Global well-posedness for the semilinear wave equation with time dependent damping in the overdamping case

Abstract:

We study the global existence of solutions to the Cauchy problem for the wave equation with time-dependent damping and a power nonlinearity in the overdamping case: \begin{align*}\left \{\begin {array}{ll} u_{tt} - \Delta u + b(t) u_t = N(u),&t\in [0,T),\ x\in \mathbb {R}^d,\\ u(0) = u_0,\ u_t(0) = u_1,&x\in \mathbb {R}^d. \end{array}\right . \end{align*} Here, $b(t)$ is a positive $C^1$-function on $[0,\infty )$ satisfying \[ b(t)^{-1} \in L^1(0,\infty ), \]whose case is called overdamping. $N(u)$ denotes the $p$th order power nonlinearities.
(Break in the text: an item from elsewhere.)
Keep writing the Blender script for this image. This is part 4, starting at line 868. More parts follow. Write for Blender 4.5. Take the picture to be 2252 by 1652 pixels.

It is well known that the problem is locally well-posed in the energy space $H^1(\mathbb {R}^d)\times L^2(\mathbb {R}^d)$ in the energy-subcritical or energy-critical case $1\le p\le p_1$, where $p_1:=1+\frac {4}{d-2}$ if $d\ge 3$ or $p_1=\infty$ if $d=1,2$. It is known that when $N(u):=\pm |u|^p$, small data blow-up in $L^1$-framework occurs in the case $b(t)^{-1} \notin L^1(0,\infty )$ and $1<p<p_c(< p_1)$, where $p_c$ is a critical exponent, i.e., threshold exponent dividing the small data global existence and the small data blow-up. The main purpose in the present paper is to prove the global well-posedness to the problem for small data $(u_0,u_1)\in H^1(\mathbb {R}^d)\times L^2(\mathbb {R}^d)$ in the whole energy-subcritical case, i.e., $1\le p<p_1$. This result implies that the small data blow-up does not occur in the overdamping case, different from the other case $b(t)^{-1}\notin L^1(0,\infty )$, i.e., the effective or noneffective damping.